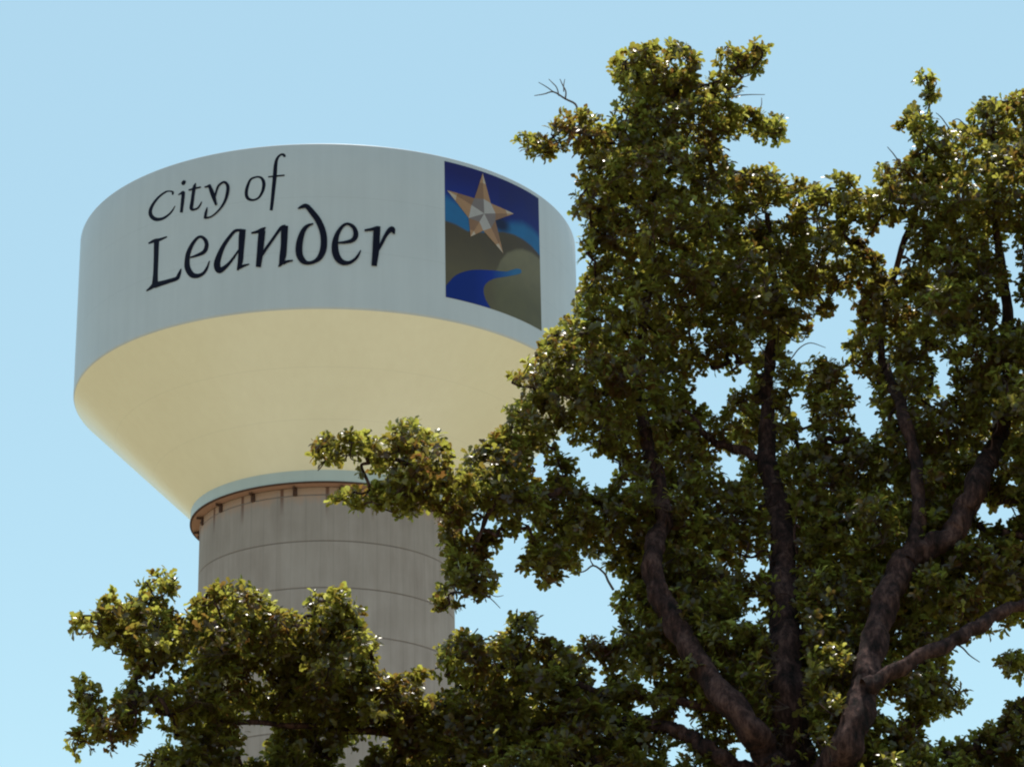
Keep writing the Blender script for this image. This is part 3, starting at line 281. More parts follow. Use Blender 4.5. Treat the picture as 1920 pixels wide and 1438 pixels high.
def interp(x, P): return float(np.interp(x, [p[0] for p in P], [p[1] for p in P]))
ES0, ES1, EZ0, EZ1 = 5.73, 12.15, 52.155, 59.36
HILL = [(5.73, 56.16), (6.3, 56.1), (7.0, 55.9), (8.0, 56.08), (9.2, 56.48), (9.98, 56.6), (10.67, 56.58), (11.42, 56.46), (12.15, 56.2)]
BTOP = [(5.73, 57.45), (7.0, 57.1), (8.2, 56.8), (9.3, 56.85), (9.9, 57.15), (10.7, 57.4), (11.4, 57.38), (12.15, 57.2)]
LHILL = [(5.73, 53.0), (8.6, 54.0), (9.05, 54.9), (9.5, 55.45), (10.18, 55.85), (10.66, 56.02), (11.41, 56.1), (12.15, 56.0)]
def sm(a, b, x):
    k = min(1, max(0, (x-a)/(b-a))); return k*k*(3-2*k)
def lerp(a, b, k): return tuple(a[i]*(1-k)+b[i]*k for i in range(3))
def emblem_col(s, z):
    h, bt, lh = interp(s, HILL), interp(s, BTOP), interp(s, LHILL)
    navy, royal, light = (0.013, 0.015, 0.125), (0.012, 0.028, 0.22), (0.022, 0.135, 0.33)
    c = lerp(royal, navy, sm(bt, 59.2, z))
    if s > 9.0: c = lerp(c, (0.012, 0.017, 0.11), 0.5)
    c = lerp(light, c, sm(bt-0.25, bt+0.35, z))
    # star's soft painted shadow on the sky band
    d = math.hypot((s-9.1)/0.75, (z-56.85)/0.5); c = lerp((0.012, 0.02, 0.06), c, sm(0.3, 1.2, d))
    brown, olive = (0.080, 0.063, 0.042), (0.180, 0.160, 0.105)
    g = lerp(brown, (0.115, 0.095, 0.060), sm(56.0, 53.2, z))
    if s > 10: g = lerp(g, (0.075, 0.055, 0.05), 0.6*sm(10.0, 11.2, s))
    k = sm(-0.12, 0.12, lh-z)*sm(8.0, 9.0, s)
    g = lerp(g, lerp(olive, (0.125, 0.115, 0.070), sm(55.2, 53.0, z)), k)
    return lerp(g, c, sm(h-0.05, h+0.05, z))
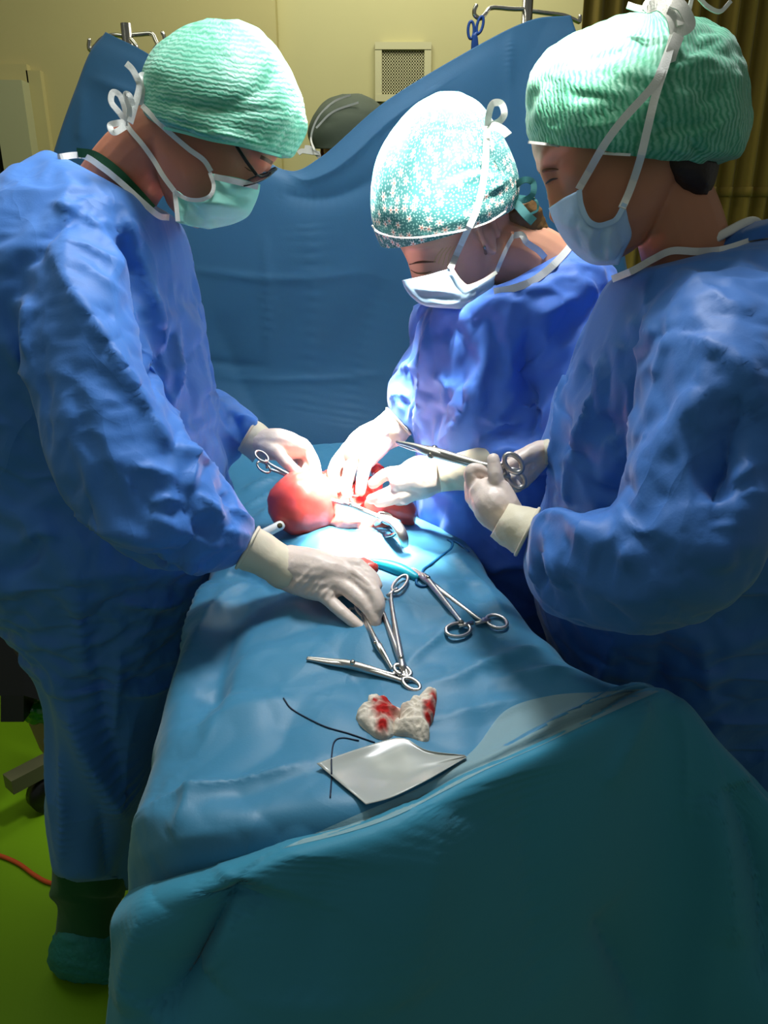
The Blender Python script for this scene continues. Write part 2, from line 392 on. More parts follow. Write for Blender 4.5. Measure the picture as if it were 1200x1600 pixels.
####
§ **EXERCISE REQUIREMENTS**:
Extract each line from the entries above that contains the string "Blender".

§ **TASK OUTPUT**:
Keep writing the Blender script for this image. This is part 3, starting at line 281. More parts follow. Use Blender 4.5. Treat the picture as 1920 pixels wide and 1438 pixels high.
The Blender Python script for this scene continues. Write part 2, from line 392 on. More parts follow. Write for Blender 4.5. Measure the picture as if it were 1200x1600 pixels.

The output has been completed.